5. Remember to feed your child. J had a bag of popcorn but somehow I forgot about lunch, which might be useful before a two-hour dance audition. Yes, TWO hours!

6. Don’t expect to see any of the audition. All I heard was the stomping and shouting from what sounded like the “Revolting Children” number. J came out at 2:30 exhilarated and exclaimed, “That was fun!” But that’s all I got. (Of course that said A LOT. Insert sigh of relief from mother who prefers not to be a pushy stagemom.)

Matilda, The Musical

Matilda, the Musical

7. For a singing audition in which children need to bring sheet music, which is most of the time, they should have a “book.” This is a 3-ring binder with pages of music inside in plastic sleeves, which makes it easier for the pianist. We were part of the newbie crowd with loose sheets of music. Oops.

8. Expect some intimidating kids like the ones who broke into song, unabashedly rehearsing in the waiting room, and a toddler-size Michael Jackson belting out “ABC, 123″ in the ladies room. Likewise, several boys demonstrated rubber-band-like flexibility warming up for the dance portion. But by and large, the kids did what most kids do everywhere: played on their parents’ IPhones.

9. Sorry, no “Dance Moms” anecdotes. The parents chatted politely. We exchanged info about an upcoming open call for “Peter Pan.” We discussed community theatre and our artsy boys. Nobody boasted. I learned that some families traveled in from as far as Florida. The casting directors thoughtfully let those who had to catch flights jump the line.
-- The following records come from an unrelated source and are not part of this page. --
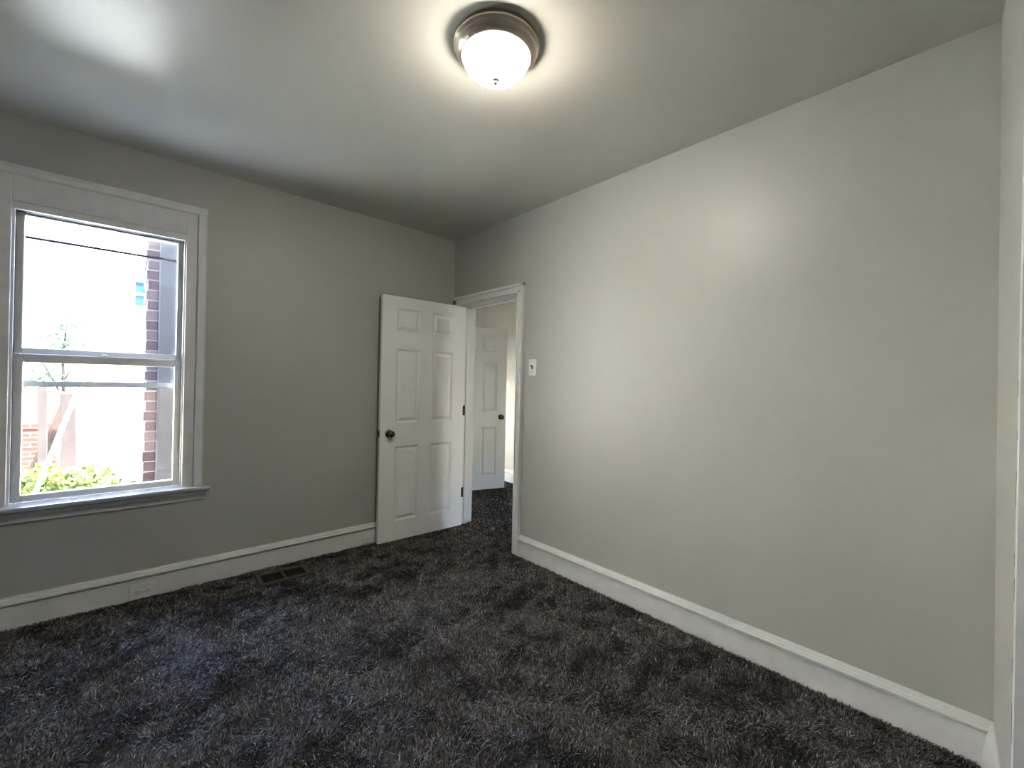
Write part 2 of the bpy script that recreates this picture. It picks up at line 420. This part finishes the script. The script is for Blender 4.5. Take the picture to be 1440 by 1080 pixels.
ang = math.atan2(-.112 + .095, .055 + .743)
d1 = empty('door_1', (-.743, -.095, .012), ang)
tag(d1, 'white six panel door standing open against the window wall', 'door', kind='structure')
six_panel(d1, math.hypot(.798, .017), 1.99, .035, (.076, .875), [(.30, m_dark), (1.045, m_dark), (1.76, m_door)])
hd = Vector((1.307 - .58, .729 - .955, 0)); Wh = hd.length
d2 = empty('door_2', (.58, .955, .012), math.atan2(hd.y, hd.x))
tag(d2, 'white six panel hall door seen through the doorway', 'door', kind='structure')
six_panel(d2, Wh, 1.975, .035, (Wh - .07, .885), [(.30, m_dark), (1.045, m_dark), (1.76, m_door)])

# ---------------------------------------------------------------- window
w1 = tag(empty('window_1', (-2.345, 0, .63)), 'white double hung window with worn painted casing in the grey wall', 'window', kind='structure')
wo = Vector(w1.location)
def wl(bm):
    bmesh.ops.translate(bm, verts=bm.verts[:], vec=-wo); return bm
bm = nb()   # casing: inner flat, raised outer band, deep head board
L0, L1, R1, R0 = -2.805, -2.757, -1.933, -1.886
ZH = 2.185
for a, b in ((L0, L1), (R1, R0)):
    prism(bm, [(a, 0), (b, 0), (b, -.026), (b - .010 if a == R1 else b - .004, -.034), (a + .004 if a == R1 else a + .010, -.034), (a, -.026)], (0, 0, 0), (1, 0, 0), (0, 1, 0), .63, 2.318)
box(bm, (L1, -.016, .63), (-2.700, 0, 2.318)); box(bm, (-1.990, -.016, .63), (R1, 0, 2.318))
box(bm, (-2.700, -.016, ZH), (-1.990, 0, 2.318))
prism(bm, [(0, 2.316), (-.024, 2.316), (-.030, 2.324), (-.032, 2.345), (-.026, 2.366), (0, 2.366)], (0, 0, 0), (0, 1, 0), (0, 0, 1), L0, R0)
obj('casing', wl(bm), m_old, w1, bevel=.003)
bm = nb()   # stops lining the opening
box(bm, (-2.705, -.004, .63), (-2.690, .008, ZH)); box(bm, (-1.999, -.004, .63), (-1.981, .008, ZH)); box(bm, (-2.690, -.004, 2.149), (-1.999, .008, ZH))
box(bm, (-2.704, .028, .60), (-2.699, .2, 2.199)); box(bm, (-1.991, .028, .60), (-1.986, .2, 2.199)); box(bm, (-2.699, .028, 2.165), (-1.991, .2, 2.199))
obj('jamb', wl(bm), m_old, w1)
m_shade_rail = mat('shade_strip_and_rail', (.07, .072, .075), .6, spec=.2)
bm = nb()   # dark strips added as painted shade, dimming the bright jamb beside the sashes
box(bm, (-2.7035, .0285, .635), (-2.6935, .073, 2.150)); box(bm, (-1.9955, .0285, .635), (-1.9865, .073, 2.150)); box(bm, (-2.7035, .0285, 2.150), (-1.9865, .073, 2.198))
box(bm, (-2.7035, .0085, .635), (-2.6905, .0285, 2.1505)); box(bm, (-1.9985, .0085, .635), (-1.9865, .0285, 2.1505)); box(bm, (-2.6905, .0085, 2.1505), (-1.9985, .0285, 2.184))
obj('sash_shade_strip', wl(bm), m_shade_rail, w1)
bm = nb()   # stool with rounded nose
prism(bm, [(.030, .600), (.030, .634), (-.055, .630), (-.066, .627), (-.071, .618), (-.071, .608), (-.064, .600)], (0, 0, 0), (0, 1, 0), (0, 0, 1), -2.835, -1.852)
obj('window_sill', wl(bm), mat('glossy_sill_paint', (.31, .315, .32), .16, bump=.15, bscale=25, var=.06, vscale=12), w1)
bm = nb()
prism(bm, [(0, .540), (-.012, .540), (-.016, .548), (-.016, .570), (-.020, .574), (-.034, .592), (-.034, .600), (0, .600)], (0, 0, 0), (0, 1, 0), (0, 0, 1), -2.81, -1.875)
obj('apron', wl(bm), m_old, w1)

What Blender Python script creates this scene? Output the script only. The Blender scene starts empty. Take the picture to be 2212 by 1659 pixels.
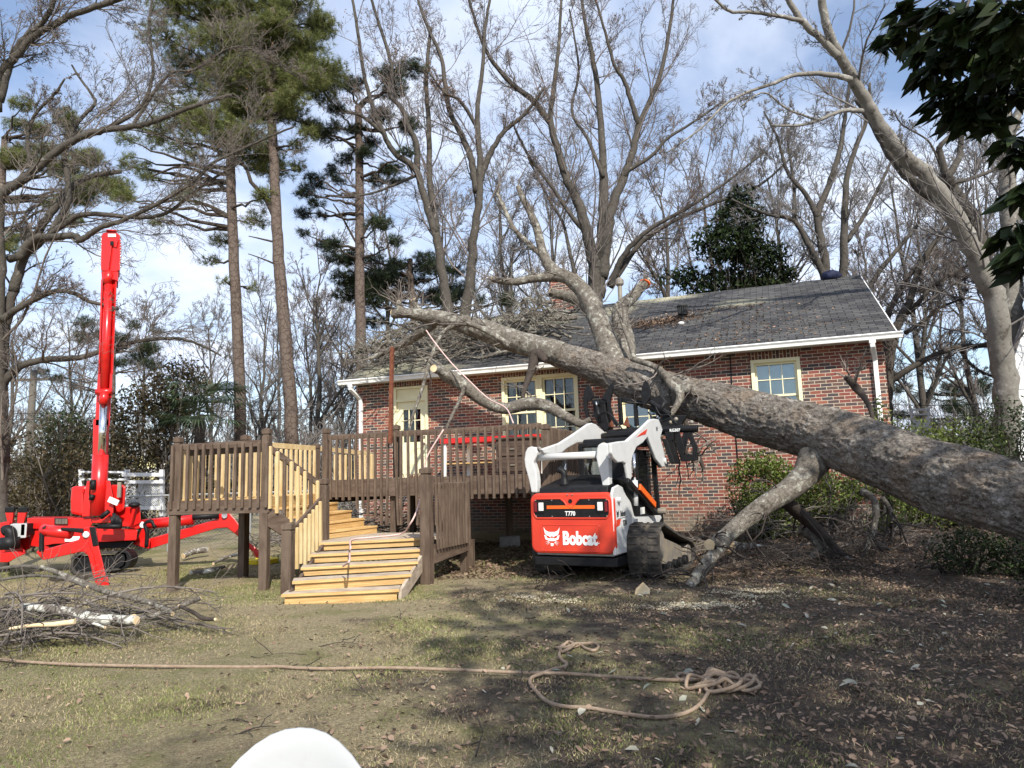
import bpy, math, random
import numpy as np
from mathutils import Vector, Matrix, noise
R = math.radians
rng = np.random.default_rng(7)
random.seed(7)
S = bpy.context.scene
COL = S.collection
# ------------------------------------------------------------ camera, world, sun
FPX = 1534.0; PITCH = math.atan(200.5/FPX); ROLL = 0.03; EYE = np.array([0, 0, 1.42])
cam = bpy.data.cameras.new('camera'); camo = bpy.data.objects.new('camera', cam); COL.objects.link(camo)
cam.sensor_width = 36; cam.lens = 36*FPX/2212; cam.clip_end = 600; cam.clip_start = 0.05
camo.matrix_world = Matrix.Translation((0, 0, 1.42)) @ Matrix.Rotation(R(90)+PITCH, 4, 'X') @ Matrix.Rotation(-ROLL, 4, 'Z')
S.camera = camo
SUN_AZ = R(163); SUN_EL = R(38)           # azimuth clockwise from +Y
sl = bpy.data.lights.new('sun', 'SUN'); sl.energy = 4.9; sl.angle = R(0.5); sl.color = (1, .95, .86)
so = bpy.data.objects.new('sun', sl); COL.objects.link(so)
sdir = Vector((math.sin(SUN_AZ)*math.cos(SUN_EL), math.cos(SUN_AZ)*math.cos(SUN_EL), math.sin(SUN_EL)))
so.rotation_euler = sdir.to_track_quat('Z', 'Y').to_euler(); so.location = (8, -20, 20)
w = bpy.data.worlds.new('World'); S.world = w; w.use_nodes = True
nt = w.node_tree; nt.nodes.clear()
def N(nt, t, **k):
    n = nt.nodes.new(t)
    for a, v in k.items():
        if a.startswith('i_'):
            n.inputs[a[2:].replace('_', ' ')].default_value = v
        else: setattr(n, a, v)
    return n
sky = N(nt, 'ShaderNodeTexSky', sky_type='NISHITA', sun_disc=False, sun_elevation=SUN_EL, sun_rotation=SUN_AZ, air_density=1.0, dust_density=0.6, ozone_density=1.5)
tc = N(nt, 'ShaderNodeTexCoord')
sep = N(nt, 'ShaderNodeSeparateXYZ'); nt.links.new(tc.outputs['Generated'], sep.inputs[0])
def M(nt, op, a, b=None, c=None, clamp=False):
    n = nt.nodes.new('ShaderNodeMath'); n.operation = op; n.use_clamp = clamp
    for i, v in enumerate((a, b, c)):
        if v is None: continue
        if isinstance(v, (int, float)): n.inputs[i].default_value = v
        else: nt.links.new(v, n.inputs[i])
    return n.outputs[0]
zz = M(nt, 'ADD', M(nt, 'MAXIMUM', sep.outputs[2], 0), 0.22)
cb = N(nt, 'ShaderNodeCombineXYZ')
nt.links.new(M(nt, 'DIVIDE', sep.outputs[0], zz), cb.inputs[0]); nt.links.new(M(nt, 'DIVIDE', sep.outputs[1], zz), cb.inputs[1])
nz = N(nt, 'ShaderNodeTexNoise', i_Scale=1.5, i_Detail=7, i_Roughness=.52, i_Distortion=.35); nt.links.new(cb.outputs[0], nz.inputs['Vector'])
rp = N(nt, 'ShaderNodeValToRGB'); nt.links.new(nz.outputs[0], rp.inputs[0])
rp.color_ramp.elements[0].position = .36; rp.color_ramp.elements[0].color = (.12, .12, .12, 1)
rp.color_ramp.elements[1].position = .60; rp.color_ramp.elements[1].color = (.93, .93, .93, 1)
nz2 = N(nt, 'ShaderNodeTexNoise', i_Scale=3.2, i_Detail=4); nt.links.new(cb.outputs[0], nz2.inputs['Vector'])
cr = N(nt, 'ShaderNodeValToRGB'); nt.links.new(nz2.outputs[0], cr.inputs[0])
cr.color_ramp.elements[0].position = .3; cr.color_ramp.elements[0].color = (6.6, 7.8, 10.4, 1)
cr.color_ramp.elements[1].position = .7; cr.color_ramp.elements[1].color = (10.6, 11.2, 12.4, 1)
mx = N(nt, 'ShaderNodeMix', data_type='RGBA'); nt.links.new(rp.outputs[0], mx.inputs[0])
sk2 = N(nt, 'ShaderNodeMix', data_type='RGBA', blend_type='MULTIPLY'); sk2.inputs[0].default_value = 1; sk2.inputs[7].default_value = (1.75, 1.75, 1.8, 1)
nt.links.new(sky.outputs[0], sk2.inputs[6])
nt.links.new(sk2.outputs[2], mx.inputs[6]); nt.links.new(cr.outputs[0], mx.inputs[7])
bg = N(nt, 'ShaderNodeBackground'); bg.inputs[1].default_value = .09; nt.links.new(mx.outputs[2], bg.inputs[0])
wo = N(nt, 'ShaderNodeOutputWorld'); nt.links.new(bg.outputs[0], wo.inputs[0])
S.view_settings.view_transform = 'Standard'; S.view_settings.look = 'None'; S.view_settings.gamma = 1
S.view_settings.exposure = 0.36
S.cycles.max_bounces = 6; S.cycles.transparent_max_bounces = 8; S.cycles.use_adaptive_sampling = True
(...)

10. Don’t expect to find out much about what the casting directors are looking for beyond a couple lines in the audition details. I learned more about what casting agent Nora Brennan wanted in this article I stumbled upon in the Huffington Post: “Nora Brennan’s Precise Art of Casting Children.” She’s not looking for a bunch of cute kids. She wants distinct faces and body types. That’s one thing I noticed looking around at the crowd of Broadway hopefuls. They had memorable faces, but they were characters more than cuties. In a former post, someone commented about being careful about the importance of looks in the acting and dance world. Maybe in Hollywood. I haven’t seen that at all here. The most talented kids are cast in these shows; the cutest, well he’s just plugging along getting experience at auditions and waiting for his big break.